If record high temperatures, droughts, forest fires, drying rivers and other strange environmental events are making you nervous, and if you believe your government isn’t doing enough to address climate change, then sue.
This is what 886 Dutch citizens did. And they won. Similar cases are now being prepared in Belgium, Norway and the Philippines.
In an unprecedented decision from a court in The Hague on June 23, 2015, a panel of judges ruled that the current action on climate change by the government of the Netherlands is insufficient to reasonably protect its citizens, and ordered an increase in its greenhouse gas reductions.
The group of victorious litigants, acting as a sustainability foundation called Urgenda, was composed of teachers, children, grandparents, entrepreneurs, celebrities, professors and even other judges. It was able to convince the court that by failing to introduce adequate mitigation measures — despite international agreements — the government was violating existing laws pertaining to human rights, environmental protection and tort.
Tort law, from the Latin word torquere, meaning “twisted or wrong”, is described as the universal duty to refrain from doing harm.
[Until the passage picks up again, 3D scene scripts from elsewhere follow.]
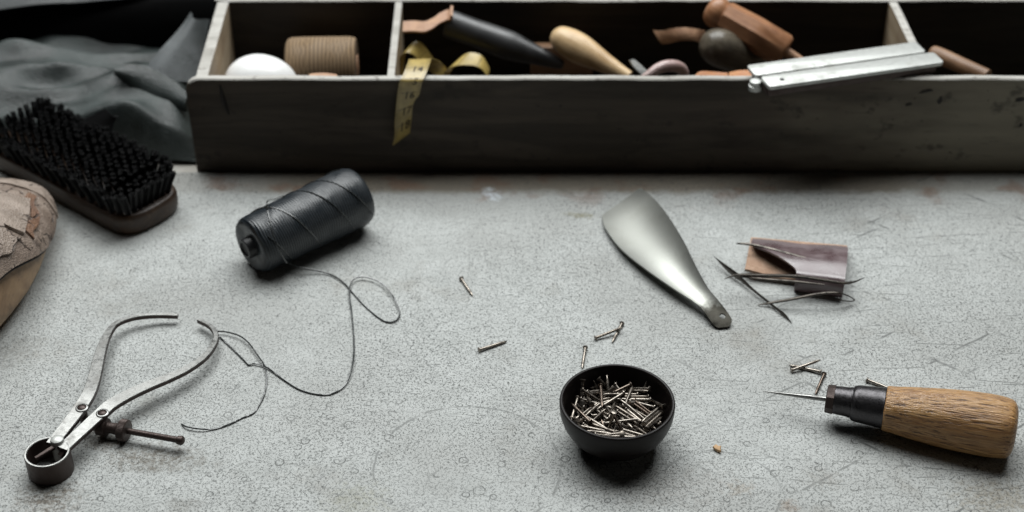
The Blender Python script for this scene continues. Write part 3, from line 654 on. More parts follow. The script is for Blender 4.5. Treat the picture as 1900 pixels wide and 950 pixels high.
# ------------------------------------------------------------------ shoe brush
BS = Matrix(((.783, .622, 0), (-.622, .783, 0), (0, 0, 1)))
tip = V((-.2515, .907, 0)); Lb, Wb = .172, .0282
t = thing('shoe_brush', 'wooden shoe brush lying bristles up beside the tray', 'shoe brush', tuple(tip), BS)
def outline(L, W, off=0.):
    pts = []
    for k in range(25):
        a = -math.pi / 2 + math.pi * k / 24; pts.append((-W * .78 + W * .78 * math.copysign(abs(math.cos(a)) ** .7, math.cos(a)), W * math.copysign(abs(math.sin(a)) ** .75, math.sin(a))))
    for k in range(25):
        a = math.pi / 2 + math.pi * k / 24; pts.append((-L + W * .9 + W * .9 * math.copysign(abs(math.cos(a)) ** .75, math.cos(a)), W * math.copysign(abs(math.sin(a)) ** .75, math.sin(a))))
    return pts
def back_geo():
    prof = [(.90, 0), (.955, .001), (.99, .004), (1.0, .008), (.995, .0125), (.97, .0155), (.94, .0165)]
    o = outline(Lb, Wb); n = len(o); vs = []
    for s, z in prof:
        for x, y in o: vs.append(V(((x + Lb / 2) * (1 - (1 - s) * .35) - Lb / 2, y * s, z)))
    fs = [(i * n + k, i * n + (k + 1) % n, (i + 1) * n + (k + 1) % n, (i + 1) * n + k) for i in range(len(prof) - 1) for k in range(n)]
    return vs, fs + [tuple(range(n)), tuple(range((len(prof) - 1) * n, len(prof) * n))]
obj('brush_back', back_geo(), M['brush_wood'], t, local=True, smooth=60)
def bristles():
    gs_v, gs_f = [], []; rnd = random.Random(5)
    nx, ny = 29, 10
    for i in range(nx):
        for j in range(ny):
            x = -.0085 - i * (Lb - .022) / (nx - 1); y = (j - (ny - 1) / 2) * .0051 + (.0012 if i % 2 else -.0012)
            e = min(1, min(-x, Lb + x) / (Wb * .9)); lim = Wb * .93 * math.sqrt(max(.0, 1 - (1 - e) ** 2)) ** .8
            if abs(y) > lim: continue
            ex = .0035 * (1 if x > -.02 else (-1 if x < -Lb + .022 else 0)); ey = .0036 * y / Wb * 1.6
            lean = V((ex + rnd.gauss(0, .0004), ey + rnd.gauss(0, .0004), 0)); hh = .0340 + rnd.gauss(0, .0003)
            edge_ = j in (0, ny - 1) or i == 0 or abs(y) > lim - .004
            for q in range(44 if edge_ else 25):
                a = rnd.random() * 6.283; r = math.sqrt(rnd.random()) * (.0024 if edge_ else .00165); d = V((math.cos(a), math.sin(a), 0))
                p0 = V((x, y, .0155)) + d * r * .8; p2 = V((x, y, hh + rnd.gauss(0, .0003))) + d * r * 1.2 + lean * 1.25; p1 = p0.lerp(p2, .5) - lean * .12
                n0 = len(gs_v); w = .00040
                for p, ww in ((p0, w), (p1, w), (p2, w * .75)):
                    for z in range(3): gs_v.append(p + V((math.cos(z * 2.094 + a), math.sin(z * 2.094 + a), 0)) * ww)
                for r_ in range(2):
                    for z in range(3): gs_f.append((n0 + r_ * 3 + z, n0 + r_ * 3 + (z + 1) % 3, n0 + r_ * 3 + 3 + (z + 1) % 3, n0 + r_ * 3 + 3 + z))
                gs_f.append((n0 + 6, n0 + 7, n0 + 8))
    return gs_v, gs_f
tag(obj('bristles', bristles(), M['bristle'], t, local=True, smooth=0), kind='stuff')

# ------------------------------------------------------------------ shoe last
AX0, AX1 = V((-.3560, .926, 0)), V((-.388, .664, 0))
dl = (AX1 - AX0); Ll = dl.length
t = thing('shoe_last', 'old wooden shoe last patched with cracked pale leather', 'shoe last', tuple(AX0), frame(dl))
def last_pt(s, a, off=0.):
    """s along from the toe (0) to the cut end, a round it (0 = right side, pi / 2 = top, pi = left)."""
    x = s * Ll; w = .0445 * (1 - (1 - min(1, s / .31)) ** 2.1) ** .5
    w *= (1 + .13 * math.exp(-((s - .40) / .16) ** 2)) * (1 - .2 * sm(.5, .95, s))
    hh = .004 + .030 * (1 - (1 - min(1, s / .20)) ** 2.1) ** .5 + .034 * sm(.06, .60, s)
    zc = .016 + .004 * (1 - sm(0, .15, s)); c, d = math.cos(a), math.sin(a)
    y = w * math.copysign(abs(c) ** .92, c); z = zc + (hh + .004 - zc) * max(0, d) ** .95 if d > 0 else zc - (zc - .0008) * min(1, -d * 1.12) ** .8
    n = V((-.6 * (1 - sm(0, .2, s)), c, d)).normalized()
    return V((x, y, z)) + n * off
def last_body():
    n = 48; ss = [.0005, .004, .012, .03, .055, .09, .13, .18, .24, .31, .4, .5, .65, .8, 1.0]; vs = [last_pt(s, 2 * math.pi * k / n) for s in ss for k in range(n)]
    fs = [(i * n + k, i * n + (k + 1) % n, (i + 1) * n + (k + 1) % n, (i + 1) * n + k) for i in range(len(ss) - 1) for k in range(n)]
    return vs, fs + [tuple(range(n)), tuple(range((len(ss) - 1) * n, len(ss) * n))]
obj('last_body', last_body(), M['last'], t, local=True, smooth=80)
def patch(name, fa, ns, na, off, mat, th=.0014):
    def f(u, w):
        s, a = fa(u, w); return last_pt(s, a, off + .0006 * noise.noise(V((s * 30, a * 4, off * 900))))
    return obj(name, shell(f, ns, na, lambda p: th), mat, t, local=True, smooth=60)
def edge_a(u): return .04 + .40 * sm(.08, .55, u) + .03 * math.sin(17 * u)      # where the leather stops, round the last
def us(u): return .012 + .988 * u ** 1.6
patch('leather_upper', lambda u, w: (us(u), edge_a(us(u)) + (math.pi - .2 - edge_a(us(u))) * w), 50, 44, .0022, M['last_leather'], .0034)
patch('toe_strap', lambda u, w: (.030 + .080 * u + .05 * (w - .5) ** 2 + .004 * math.sin(w * 19), .02 + (math.pi - .04) * w), 8, 44, .0044, M['last_light'], .0024)
patch('leather_patch', lambda u, w: (.170 + .17 * u + .03 * w + .012 * math.sin(7 * w), .86 + .95 * w - .22 * u), 12, 14, .0050, M['last_light'], .003)
patch('torn_patch', lambda u, w: (.135 + .20 * u + .012 * math.sin(11 * u), .56 + .17 * w + .05 * math.sin(9 * u) + .22 * (1 - u) - .1 * u), 20, 6, .0046, M['last_brown'], .0026)
patch('lower_patch', lambda u, w: (.36 + .20 * u + .03 * math.sin(8 * w), .62 + .75 * w + .03 * math.sin(13 * u)), 16, 12, .0050, M['last_light'], .003)
def line_on(fn, n, r): return tube([last_pt(*fn(i / n), .0034) for i in range(n + 1)], r, 6)
obj('seam', line_on(lambda u: (us(u), edge_a(us(u)) - .02), 70, .0008), M['seam'], t, local=True)
obj('seam', line_on(lambda u: (.118 + .05 * (u - .5) ** 2, .05 + 2.7 * u + .02 * math.sin(22 * u)), 50, .0017), M['seam'], t, local=True)
nails_on = []
rn = random.Random(3)
for s, a in ((.10, .7), (.16, .78), (.22, .70), (.30, .76), (.2, 1.25), (.27, 1.1), (.36, .95), (.42, 1.2), (.09, 1.2), (.34, 1.35), (.25, 1.6), (.44, .8), (.5, 1.0)):
    p = last_pt(s, a, .0048); q = (last_pt(s, a, .01) - last_pt(s, a, 0)).normalized(); nails_on.append(xf(lathe([(-.002, .0010), (0, .0010), (.0005, .0004)], 10), Matrix.Translation(p) @ frame(q, (1, .1, 0)).to_4x4()))
for g in nails_on: obj('tack', g, M['seam'], t, local=True)

# ------------------------------------------------------------------ black thread spool
e0, e1 = V((-.1775, .851, 0)), V((-.104, .9165, 0))
ax = (e1 - e0).normalized(); Ls = .0925; r0, r1 = .0203, .0226
c0 = V((-.1775, .851, r0 + .0002))
axis3 = V((ax.x, ax.y, (r1 - r0) / Ls)).normalized()
t = thing('thread_spool', 'spool of black waxed thread with its loose end trailing over the board', 'thread spool', tuple(c0), frame(axis3))
def rr(x): return r0 + (r1 - r0) * x / Ls
prof = [(.0012, .0070), (.0006, .011), (.0, .0155), (.0006, .0183), (.003, r0 * .985), (.007, rr(.007))] + [(x, rr(x) + .00025 * math.sin(x * 310)) for x in [Ls * k / 12 for k in range(2, 11)]] + [(Ls - .010, rr(Ls) * .995), (Ls - .005, rr(Ls) * .965), (Ls - .0018, rr(Ls) * .90), (Ls, .0165), (Ls - .003, .009)]
w_ = obj('winding', lathe(prof, 64), M['thread'], t, local=True, smooth=60)
obj('core', lathe([(-.0030, .0005), (-.0034, .0042), (-.0046, .0050), (-.0046, .0064), (-.0036, .0072), (.012, .0078), (Ls + .001, .0078), (Ls + .001, .004)], 28), M['core'], t, local=True)
wires = []
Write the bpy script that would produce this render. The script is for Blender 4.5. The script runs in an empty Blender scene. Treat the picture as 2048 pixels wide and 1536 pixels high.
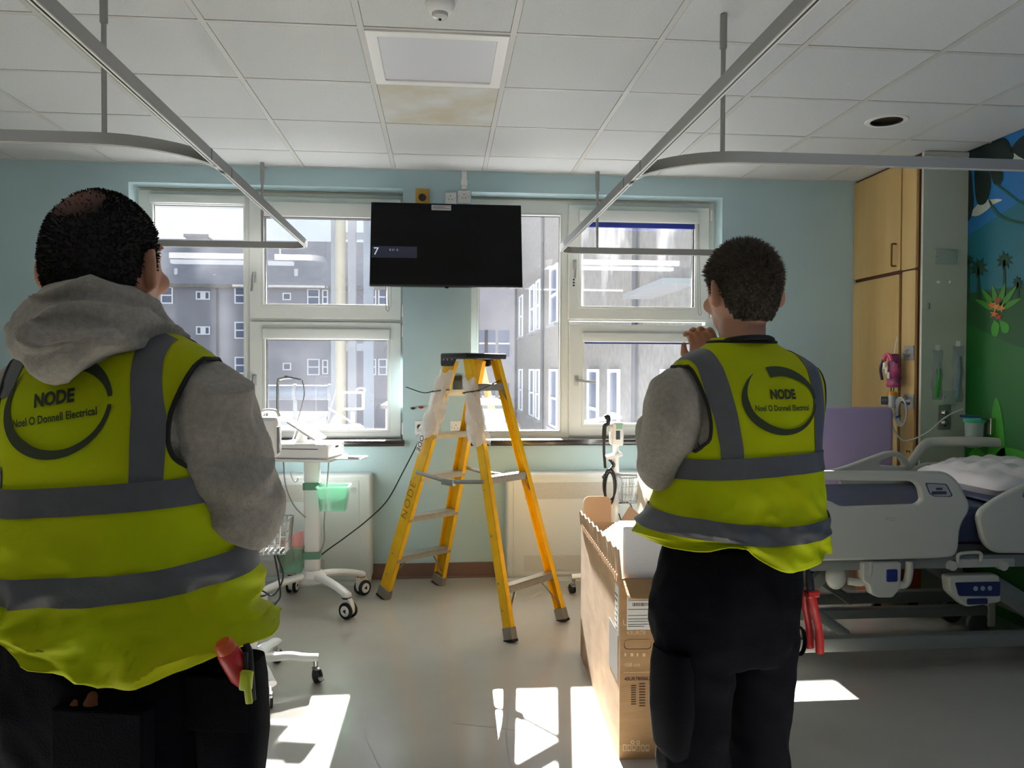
import bpy, bmesh, math, random
import numpy as np
from mathutils import Vector, Matrix
from mathutils.bvhtree import BVHTree
random.seed(7)
S = bpy.context.scene
COL = S.collection
PI = math.pi
# ------------------------------------------------------------------ camera
FPX, YAW, PITCH, ROLL, HC = 1558.6, 0.0905, -0.0192, 0.0036, 1.415
ZC = 2.747                                    # ceiling height
_f = Vector((math.sin(YAW)*math.cos(PITCH), math.cos(YAW)*math.cos(PITCH), math.sin(PITCH)))
_r = Vector((math.cos(YAW), -math.sin(YAW), 0)); _u = _r.cross(_f)
_r, _u = math.cos(ROLL)*_r + math.sin(ROLL)*_u, -math.sin(ROLL)*_r + math.cos(ROLL)*_u
CAM = Vector((0, 0, HC))
cd = bpy.data.cameras.new('camera'); cam = bpy.data.objects.new('camera', cd); COL.objects.link(cam)
cam.matrix_world = Matrix(((_r.x, _u.x, -_f.x, 0), (_r.y, _u.y, -_f.y, 0), (_r.z, _u.z, -_f.z, HC), (0, 0, 0, 1)))
cd.sensor_width = 36; cd.lens = FPX/2048*36; cd.clip_start = .05; cd.clip_end = 500
S.camera = cam
def at(px, py, ax, val):
    """surveyed point: where the sight line through a photo pixel meets a plane of the room"""
    d = _f + _r*((px-1024)/FPX) + _u*((768-py)/FPX)
    i = 'xyz'.index(ax); t = (val-CAM[i])/d[i]
    return CAM + d*t
# ------------------------------------------------------------------ world, sun, exposure
w = bpy.data.worlds.new('sky'); S.world = w; w.use_nodes = True
nt = w.node_tree; nt.nodes.clear()
tc = nt.nodes.new('ShaderNodeTexCoord'); sx = nt.nodes.new('ShaderNodeSeparateXYZ'); rp = nt.nodes.new('ShaderNodeValToRGB')
bg = nt.nodes.new('ShaderNodeBackground'); ou = nt.nodes.new('ShaderNodeOutputWorld')
nz = nt.nodes.new('ShaderNodeTexNoise'); nz.inputs['Scale'].default_value = 3.0; nz.inputs['Detail'].default_value = 5
mx = nt.nodes.new('ShaderNodeMixRGB'); mx.inputs[2].default_value = (.93, .97, 1, 1)
cr = nt.nodes.new('ShaderNodeValToRGB'); cr.color_ramp.elements[0].position = .48; cr.color_ramp.elements[1].position = .68
nt.links.new(tc.outputs['Generated'], sx.inputs[0]); nt.links.new(sx.outputs['Z'], rp.inputs[0])
nt.links.new(tc.outputs['Generated'], nz.inputs['Vector']); nt.links.new(nz.outputs['Fac'], cr.inputs[0])
nt.links.new(cr.outputs['Color'], mx.inputs[0]); nt.links.new(rp.outputs['Color'], mx.inputs[1])
nt.links.new(mx.outputs['Color'], bg.inputs['Color']); nt.links.new(bg.outputs[0], ou.inputs[0])
rp.color_ramp.elements[0].color = (.80, .91, 1, 1); rp.color_ramp.elements[1].color = (.5, .72, 1, 1)
bg.inputs['Strength'].default_value = .5
sun = bpy.data.lights.new('sun', 'SUN'); sun.energy = 42; sun.angle = .012; sun.color = (1, .98, .95)
so = bpy.data.objects.new('sun', sun); COL.objects.link(so)
so.rotation_euler = Vector((-.012, -1, -.502)).to_track_quat('-Z', 'Y').to_euler()
S.view_settings.view_transform = 'Standard'; S.view_settings.look = 'None'; S.view_settings.gamma = 1
S.view_settings.use_curve_mapping = False
S.view_settings.exposure = 0.95
LAMP = 2.6                                     # radiance of the lit ceiling battens
# ------------------------------------------------------------------ materials
MATS = {}
def lin(c):
    return tuple(((v/255)/12.92 if v/255 <= .04045 else ((v/255+.055)/1.055)**2.4) for v in c)
def mat(name, rgb, rough=.5, metal=0, var=0, vs=20, bump=0, bs=200, spec=None, rgb2=None, trans=0, emit=0, alpha=1, stretch=None, coat=0, sheen=0):
    if name in MATS: return MATS[name]
    m = bpy.data.materials.new(name); m.use_nodes = True; n = m.node_tree; b = n.nodes['Principled BSDF']
    c = lin(rgb) + (1,)
    b.inputs['Base Color'].default_value = c; b.inputs['Roughness'].default_value = rough; b.inputs['Metallic'].default_value = metal
    if spec is not None: b.inputs['Specular IOR Level'].default_value = spec
    if trans: b.inputs['Transmission Weight'].default_value = trans
    if coat: b.inputs['Coat Weight'].default_value = coat
    if sheen: b.inputs['Sheen Weight'].default_value = sheen; b.inputs['Sheen Roughness'].default_value = .5
    if alpha < 1: b.inputs['Alpha'].default_value = alpha
    if emit: b.inputs['Emission Color'].default_value = c; b.inputs['Emission Strength'].default_value = emit
    if var or bump or rgb2:
        t = n.nodes.new('ShaderNodeTexCoord'); mp = n.nodes.new('ShaderNodeMapping')
        if stretch: mp.inputs['Scale'].default_value = stretch
        n.links.new(t.outputs['Object'], mp.inputs[0])
    if var or rgb2:
        z = n.nodes.new('ShaderNodeTexNoise'); z.inputs['Scale'].default_value = vs; z.inputs['Detail'].default_value = 4
        n.links.new(mp.outputs[0], z.inputs['Vector'])
        r = n.nodes.new('ShaderNodeValToRGB'); n.links.new(z.outputs['Fac'], r.inputs[0])
        c2 = lin(rgb2) + (1,) if rgb2 else tuple(max(0, v*(1-var)) for v in c[:3]) + (1,)
        r.color_ramp.elements[0].color = c2; r.color_ramp.elements[1].color = c
        r.color_ramp.elements[0].position = .35; r.color_ramp.elements[1].position = .65
        n.links.new(r.outputs[0], b.inputs['Base Color'])
    if bump:
        z2 = n.nodes.new('ShaderNodeTexNoise'); z2.inputs['Scale'].default_value = bs; z2.inputs['Detail'].default_value = 3
        n.links.new(mp.outputs[0], z2.inputs['Vector'])
        bp = n.nodes.new('ShaderNodeBump'); bp.inputs['Strength'].default_value = bump; bp.inputs['Distance'].default_value = .01
        n.links.new(z2.outputs['Fac'], bp.inputs['Height']); n.links.new(bp.outputs[0], b.inputs['Normal'])
    MATS[name] = m; return m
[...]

It is “a body of rights, obligations and remedies” applied by courts through civil proceedings as “relief for persons who have suffered harm from the wrongful acts of others.” To be successful, a tort action must prove a legal duty to act, a negligence to act, and a consequent damage. The lawyers for the 886 plaintiffs were able to argue that their clients suffered injury or loss when their government’s duty and responsibility to reduce greenhouse gas emissions was sufficiently negligent.
In their ruling, the judges of the court found that, “The state should not hide behind the argument that the solution to the global climate problem does not depend solely on Dutch efforts. Any reduction of emissions contributes to the prevention of dangerous climate change and as a developed country, the Netherlands should take the lead in this.”
As a penalty, the judges ruled that the government must reach its targeted GHG reductions of 40 per cent below 1990 levels by 2020 instead of 2030, a 25 per cent reduction in the next five years if the Netherlands is to make its appropriate contribution to keeping the global temperature rise under 2°C.
The precedent set by The Haig court could have international implications, particularly in Canada where its federal government has been woefully negligent in initiating GHG reductions, and in British Columbia where planned LNG development will make of any provincial emission targets unreachable. Significantly, the tort ruling explicitly denies a government the option of transferring responsibility elsewhere.
As bizarre weather — now irrefutably linked to climate change —causes injury or loss to many Canadians through unusual events ranging from floods and fires to storms and droughts, a tort case could be supported by the contention that this country’s governments are legally culpable through their failure to undertake preventable measures in a timely and appropriate manner, and that such negligence implicates them in the doing of demonstrable harm. The Dutch lawsuit sends a loud signal that people have legal recourse to protect themselves and they don’t have to be the victims of wanton negligence, even if this negligence is by their own governments.